> [Exercise description]
Every line that holds "objects" should be shown.

+++

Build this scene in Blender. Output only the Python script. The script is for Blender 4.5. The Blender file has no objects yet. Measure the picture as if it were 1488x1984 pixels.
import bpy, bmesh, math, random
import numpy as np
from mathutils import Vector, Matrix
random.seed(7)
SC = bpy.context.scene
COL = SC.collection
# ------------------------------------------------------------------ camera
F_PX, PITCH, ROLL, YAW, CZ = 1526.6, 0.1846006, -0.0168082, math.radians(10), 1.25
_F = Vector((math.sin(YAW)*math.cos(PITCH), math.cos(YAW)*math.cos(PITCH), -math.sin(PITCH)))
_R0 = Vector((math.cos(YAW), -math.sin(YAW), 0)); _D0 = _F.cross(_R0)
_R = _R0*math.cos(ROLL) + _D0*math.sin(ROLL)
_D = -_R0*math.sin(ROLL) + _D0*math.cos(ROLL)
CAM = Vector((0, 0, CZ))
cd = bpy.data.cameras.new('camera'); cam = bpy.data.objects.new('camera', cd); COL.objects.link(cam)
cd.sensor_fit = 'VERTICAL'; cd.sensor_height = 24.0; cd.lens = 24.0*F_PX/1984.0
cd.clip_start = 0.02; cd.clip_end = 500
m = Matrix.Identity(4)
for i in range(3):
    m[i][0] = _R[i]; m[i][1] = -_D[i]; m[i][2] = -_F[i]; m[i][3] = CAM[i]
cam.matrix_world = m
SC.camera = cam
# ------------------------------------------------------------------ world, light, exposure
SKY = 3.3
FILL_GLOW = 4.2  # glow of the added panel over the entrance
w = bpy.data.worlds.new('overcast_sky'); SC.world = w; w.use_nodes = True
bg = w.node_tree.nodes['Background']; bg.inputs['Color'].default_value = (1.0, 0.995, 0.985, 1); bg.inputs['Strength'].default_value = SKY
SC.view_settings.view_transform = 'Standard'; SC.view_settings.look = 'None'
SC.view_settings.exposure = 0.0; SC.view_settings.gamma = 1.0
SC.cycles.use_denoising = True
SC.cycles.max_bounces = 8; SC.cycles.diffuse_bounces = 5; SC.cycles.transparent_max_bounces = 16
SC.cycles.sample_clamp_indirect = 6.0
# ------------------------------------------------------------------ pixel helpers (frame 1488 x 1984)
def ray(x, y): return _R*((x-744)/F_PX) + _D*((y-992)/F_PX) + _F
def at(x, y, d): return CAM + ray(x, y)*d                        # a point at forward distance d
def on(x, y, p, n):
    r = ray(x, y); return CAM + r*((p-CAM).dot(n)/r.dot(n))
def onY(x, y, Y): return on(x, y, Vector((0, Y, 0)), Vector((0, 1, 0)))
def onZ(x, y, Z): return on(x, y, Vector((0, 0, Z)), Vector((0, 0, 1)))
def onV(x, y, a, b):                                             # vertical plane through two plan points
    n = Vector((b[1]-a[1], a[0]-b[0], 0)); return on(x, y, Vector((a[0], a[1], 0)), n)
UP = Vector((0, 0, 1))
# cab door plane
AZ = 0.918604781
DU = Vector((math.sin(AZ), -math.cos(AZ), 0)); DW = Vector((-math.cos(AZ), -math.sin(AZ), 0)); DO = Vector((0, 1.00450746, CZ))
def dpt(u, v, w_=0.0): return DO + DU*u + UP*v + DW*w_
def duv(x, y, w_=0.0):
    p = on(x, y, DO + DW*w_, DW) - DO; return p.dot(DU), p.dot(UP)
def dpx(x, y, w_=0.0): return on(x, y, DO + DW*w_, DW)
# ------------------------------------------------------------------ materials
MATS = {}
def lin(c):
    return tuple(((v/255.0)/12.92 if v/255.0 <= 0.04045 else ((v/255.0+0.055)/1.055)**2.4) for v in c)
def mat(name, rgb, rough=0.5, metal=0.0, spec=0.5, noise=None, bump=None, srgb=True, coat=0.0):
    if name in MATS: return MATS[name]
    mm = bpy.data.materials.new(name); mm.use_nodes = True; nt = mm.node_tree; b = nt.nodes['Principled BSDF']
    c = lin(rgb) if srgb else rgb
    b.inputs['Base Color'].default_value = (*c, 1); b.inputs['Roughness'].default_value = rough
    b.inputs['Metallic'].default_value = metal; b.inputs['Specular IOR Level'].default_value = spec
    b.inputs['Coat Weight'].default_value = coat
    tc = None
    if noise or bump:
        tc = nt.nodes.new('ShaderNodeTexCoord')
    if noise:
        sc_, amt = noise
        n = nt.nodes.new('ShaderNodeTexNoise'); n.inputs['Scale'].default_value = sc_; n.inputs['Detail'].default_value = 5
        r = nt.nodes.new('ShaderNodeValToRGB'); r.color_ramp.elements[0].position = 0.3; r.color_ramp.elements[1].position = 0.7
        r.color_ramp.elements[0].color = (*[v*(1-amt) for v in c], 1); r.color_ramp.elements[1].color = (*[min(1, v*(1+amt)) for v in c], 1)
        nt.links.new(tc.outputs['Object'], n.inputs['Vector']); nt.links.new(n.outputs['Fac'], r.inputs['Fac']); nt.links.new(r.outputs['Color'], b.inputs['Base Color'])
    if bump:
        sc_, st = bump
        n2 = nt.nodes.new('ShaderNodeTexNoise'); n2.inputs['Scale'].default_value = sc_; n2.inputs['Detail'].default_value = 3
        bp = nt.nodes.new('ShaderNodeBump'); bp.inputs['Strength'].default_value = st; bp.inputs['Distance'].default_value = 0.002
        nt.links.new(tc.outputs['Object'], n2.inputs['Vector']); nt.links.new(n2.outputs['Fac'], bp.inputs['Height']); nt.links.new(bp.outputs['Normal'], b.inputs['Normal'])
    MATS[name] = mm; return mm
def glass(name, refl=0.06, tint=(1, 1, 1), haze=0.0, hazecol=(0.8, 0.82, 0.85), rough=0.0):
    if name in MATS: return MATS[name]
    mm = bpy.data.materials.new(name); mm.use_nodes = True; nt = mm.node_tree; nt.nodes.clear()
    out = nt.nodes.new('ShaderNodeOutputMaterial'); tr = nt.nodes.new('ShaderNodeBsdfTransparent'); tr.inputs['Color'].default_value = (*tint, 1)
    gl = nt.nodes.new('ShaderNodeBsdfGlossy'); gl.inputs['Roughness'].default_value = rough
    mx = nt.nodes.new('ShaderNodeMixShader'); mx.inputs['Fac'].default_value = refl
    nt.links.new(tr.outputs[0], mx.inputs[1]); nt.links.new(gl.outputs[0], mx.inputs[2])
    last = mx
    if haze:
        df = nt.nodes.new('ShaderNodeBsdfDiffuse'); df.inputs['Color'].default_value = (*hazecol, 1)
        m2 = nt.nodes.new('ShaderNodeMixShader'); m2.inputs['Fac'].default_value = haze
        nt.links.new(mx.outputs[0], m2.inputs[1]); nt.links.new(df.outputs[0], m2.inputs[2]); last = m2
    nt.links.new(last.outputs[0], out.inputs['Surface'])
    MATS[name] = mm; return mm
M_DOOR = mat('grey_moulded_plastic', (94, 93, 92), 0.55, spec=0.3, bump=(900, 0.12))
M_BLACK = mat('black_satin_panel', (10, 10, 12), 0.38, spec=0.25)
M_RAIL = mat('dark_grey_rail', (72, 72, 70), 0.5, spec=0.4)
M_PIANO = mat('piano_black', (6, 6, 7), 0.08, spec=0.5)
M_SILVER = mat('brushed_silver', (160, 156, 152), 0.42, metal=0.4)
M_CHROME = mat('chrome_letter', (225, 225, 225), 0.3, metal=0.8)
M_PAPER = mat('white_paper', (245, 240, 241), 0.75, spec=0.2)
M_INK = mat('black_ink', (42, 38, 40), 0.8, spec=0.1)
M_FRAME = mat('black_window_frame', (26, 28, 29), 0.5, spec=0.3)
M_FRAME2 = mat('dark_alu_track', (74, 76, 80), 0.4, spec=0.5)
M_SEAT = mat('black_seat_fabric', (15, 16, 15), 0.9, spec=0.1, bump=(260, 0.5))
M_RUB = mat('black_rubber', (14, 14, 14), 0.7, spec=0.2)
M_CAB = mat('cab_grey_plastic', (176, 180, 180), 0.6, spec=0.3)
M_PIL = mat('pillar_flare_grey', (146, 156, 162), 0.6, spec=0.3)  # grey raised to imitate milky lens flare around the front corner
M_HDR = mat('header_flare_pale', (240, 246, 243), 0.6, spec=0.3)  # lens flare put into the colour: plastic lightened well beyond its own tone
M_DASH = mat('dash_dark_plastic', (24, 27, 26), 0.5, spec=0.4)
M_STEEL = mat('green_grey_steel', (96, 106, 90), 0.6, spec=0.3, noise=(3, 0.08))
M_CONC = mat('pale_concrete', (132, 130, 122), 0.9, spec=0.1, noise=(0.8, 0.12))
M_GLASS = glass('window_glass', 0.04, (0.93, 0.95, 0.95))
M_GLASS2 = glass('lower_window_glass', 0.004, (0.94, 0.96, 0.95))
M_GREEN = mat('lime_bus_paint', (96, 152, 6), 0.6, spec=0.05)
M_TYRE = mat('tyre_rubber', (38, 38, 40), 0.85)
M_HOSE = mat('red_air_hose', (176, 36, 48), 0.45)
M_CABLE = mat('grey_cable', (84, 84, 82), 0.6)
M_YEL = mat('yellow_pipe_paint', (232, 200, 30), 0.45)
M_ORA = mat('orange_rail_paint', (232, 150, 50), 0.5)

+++

> [Written response]
Build this scene in Blender. Output only the Python script. The script is for Blender 4.5. The Blender file has no objects yet. Measure the picture as if it were 1488x1984 pixels.
cd = bpy.data.cameras.new('camera'); cam = bpy.data.objects.new('camera', cd); COL.objects.link(cam)